In both of today’s readings, Simon Peter and Isaiah speak of their overwhelming sense of sinfulness as they encounter the divine call. It is a need for cleansing, but even more than that it is a recognition that they are drowning – not waving – in a sea of sinfulness, of a failure to love as we should love, to live as we should live, but the wonderful message of these stories is that God rescues us – that our God has gone out into the deep water for us – and that God commissions us – despite our sinfulness – to go out into deep water for others. What is powerfully highlighted by our Baptist tradition is that God calls every single one of us to be part of God’s work, that we are a company of committed disciples, that we are a priesthood of believers.

There is another reading of ‘going deeper’ that has resonance for us as contemporary readers of this story and that is to go deeper into the relationship with God, the life that God has called us to. As we sang this morning, “Comes the time to stop and find the deeper river running strong, to drink refreshing waters, and hear the spirit’s song.” Baptism is also a rising to new life, to Christ’s life, and embracing a new way of living and being.

Fishing, as I said, is an ambiguous image, but what we are meant to grasp, in this story in Luke, is something of the abundance, the overwhelming abundance, of life on board this disciple ship. As Jesus is recorded saying, in Matthew and in Mark, “Everyone who has left houses or brothers or sisters of father or mother or children or fields, for my name’s sake, will receive a hundredfold and will inherit eternal life.” There is an abundance, a richness and a sweetness, in the life that we live with God in community.

Many years ago, when we were living in Japan, I was very struck by my ikebana teacher, who was a good friend, saying to me, “This is the wonderful thing about you Christians; wherever you go in the world you will find a family.” I have been spending time with someone who is not part of a church this week, who feels extremely alone, that there is no one there for her, and I have been reflecting on the incredible abundance that I have as part of a church family. There are times when our brothers and sisters, our fathers and mothers, in the faith behave badly, when they are bad siblings and bad parents. That needs to be acknowledged, but also, that in the depth of God’s mercy, there is forgiveness, there is reconciliation and restoration, there are abundant blessings that we should embrace and live into in this new life we live together in Christ.

There is also a deepening of our relationship with God.

In verse 5 of our Luke passage, when Simon remonstrates with Jesus about the need to go out again into the deep water, he calls Jesus, “Master”. It is not the ‘master’ of a master and slave relationship, but a term of respect in Greek for tutors or teachers. But after Simon has obeyed, after he has gone out into the deep water, and has discovered there such great abundance that the nets were beginning to break and the boats were beginning to sink, he calls Jesus by a different name. He call him, “Lord”.

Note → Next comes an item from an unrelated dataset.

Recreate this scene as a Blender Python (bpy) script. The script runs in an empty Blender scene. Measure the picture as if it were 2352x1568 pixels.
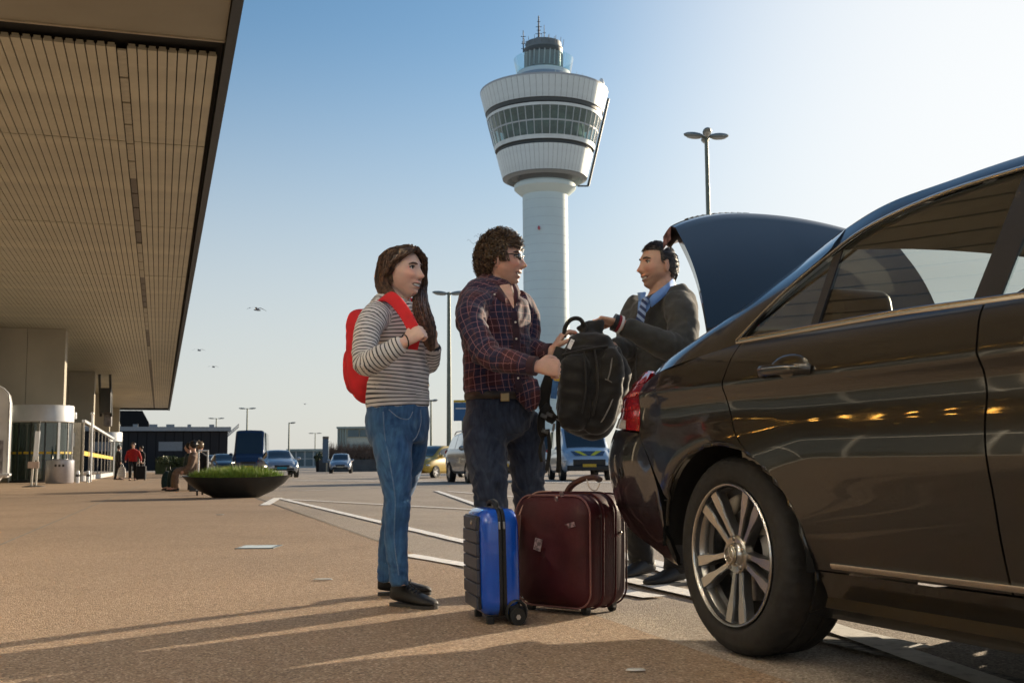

What is your name for God? Where are you on this journey of discipleship? Are you still deciding whether you will get on the boat, whether you will step down into the water? Are you finding yourself in deep water, needing to know that God is there will you, that you need to keep on going? Are you there in the deep water because God has called you there – to be there for others? And, are you finding, that although the waves are wild and sky is dark and the water is deep that there is an abundance, a sweetness and a richness, in God’s presence, in the company of committed disciples and in the company of our God?

Let’s close by singing together the baptismal song of my youth, and decision to be baptised, joined to this company of disciples, “I have decided to follow Jesus.”